Papa a Santa Marta: non c’è vera umiltà senza umiliazione
Debora Donnini-Città del Vaticano
“Non c’è vera umiltà senza umiliazione”. E’ il cuore dell’omelia di Papa Francesco stamani alla Messa a Casa Santa Marta. Una riflessione che parte dalla figura del re Davide , al centro della Prima Lettura odierna.
Il grande Davide era anche un peccatore
Davide infatti è “un grande”: aveva vinto il filisteo, aveva “un’anima nobile” perché per due volte avrebbe potuto uccidere Saul e non l’aveva fatto ma anche un peccatore, aveva “peccati grossi” : “quello dell’adulterio e dell’assassinio di Uria", il marito di Betsabea, “quello del censimento”. Eppure – nota Francesco – la Chiesa lo venera come santo “perché si è lasciato trasformare dal Signore, si è lasciato perdonare”, si è pentito, e per “quella capacità non tanto facile di riconoscere di essere peccatore: ‘Sono peccatore’”.
Davide umiliato
In particolare la Prima Lettura è incentrata sull’umiliazione di Davide: suo figlio Assalonne “fa la rivoluzione contro di lui”. Proprio lui, il figlio, “uscito dalle mie viscere”. In quel momento Davide non pensa “alla propria pelle” ma a salvare il popolo, il Tempio, l’Arca. E fugge: “ un gesto che sembra da codardo ma è coraggioso”, sottolinea il Papa . Piangeva, camminando con il capo coperto e i piedi scalzi.
Davide si lascia insultare
Ma il grande Davide viene anche umiliato non solo con la sconfitta e la fuga ma anche con l’insulto. Durante la fuga, un uomo, Simeì, lo insulta dicendogli che il Signore aveva fatto ricadere su di lui tutto sangue della casa di Saul - “al posto del quale regni” - e messo il regno nelle mani di suo figlio Assalonne: “eccoti nella tua rovina – affermava - perché sei un sanguinario”. Davide lo lascia fare nonostante i suoi volessero difenderlo: “E’ il Signore che ispira di insultarmi”, forse “questo insulto commuoverà il cuore del Signore e mi benedirà”.
L'umiltà prêt-à-porter non salva
“Davide saliva l’erta degli ulivi”, dice ancora la Parola. Questa – nota il Papa - è profezia di Gesù che sale il Calvario per dare la vita: insultato, lasciato da parte. Il riferimento è proprio all’umiltà di Gesù.

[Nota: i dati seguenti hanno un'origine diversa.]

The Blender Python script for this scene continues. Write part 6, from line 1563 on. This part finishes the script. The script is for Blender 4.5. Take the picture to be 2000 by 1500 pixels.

Alle volte, noi pensiamo che l’umiltà è andare tranquilli, andare forse a testa bassa guardando il pavimento … ma anche i maiali camminano a testa bassa: questa non è umiltà. Questa è quell’umiltà finta, prêt-à-porter, che non salva né custodisce il cuore. E’ buono che noi pensiamo questo: non c’è vera umiltà senza umiliazione, e se tu non sei capace di tollerare, di portare sulle spalle un’umiliazione, tu non sei umile: fai finta, ma non lo sei.
La strada è portare le umiliazioni in speranza
Davide carica sulle sue spalle i propri peccati. “Davide è Santo; Gesù, con la santità di Dio, è proprio Santo”, dice il Papa e aggiunge: “Davide è peccatore, Gesù è peccatore ma con i nostri peccati. Ma tutti e due, umiliati”.
Sempre c’è la tentazione di lottare contro quello che ci calunnia, contro quello che ci fa l’umiliazione, che ci fa passare vergogna, come questo Simeì. E Davide dice: “No”. Il Signore dice: “No”. Quella non è la strada. La strada è quella di Gesù, profetizzata da Davide: portare le umiliazioni. “Forse il Signore guarderà alla mia afflizione e mi renderà il bene in cambio della maledizione di oggi”: portare le umiliazioni in speranza.
Non c'è umiltà senza umiliazione
Francesco però avverte che l’umiltà non è giustificarsi subito di fronte all’offesa, cercando di sembrare buono: “se non sai vivere una umiliazione, tu non sei umile”, ammonisce. “Questa è la regola d’oro”.
Chiediamo al Signore la grazia dell’umiltà, ma con umiliazioni. C’era quella suora che diceva: “Io sono umile, sì, ma umiliata, mai!”. No, no! Non c’è umiltà senza umiliazione. Chiediamo questa grazia. E anche, se qualcuno è coraggioso, può chiedere – come ci insegna Sant’Ignazio – può chiedere al Signore che gli invii umiliazioni, per assomigliare di più al Signore.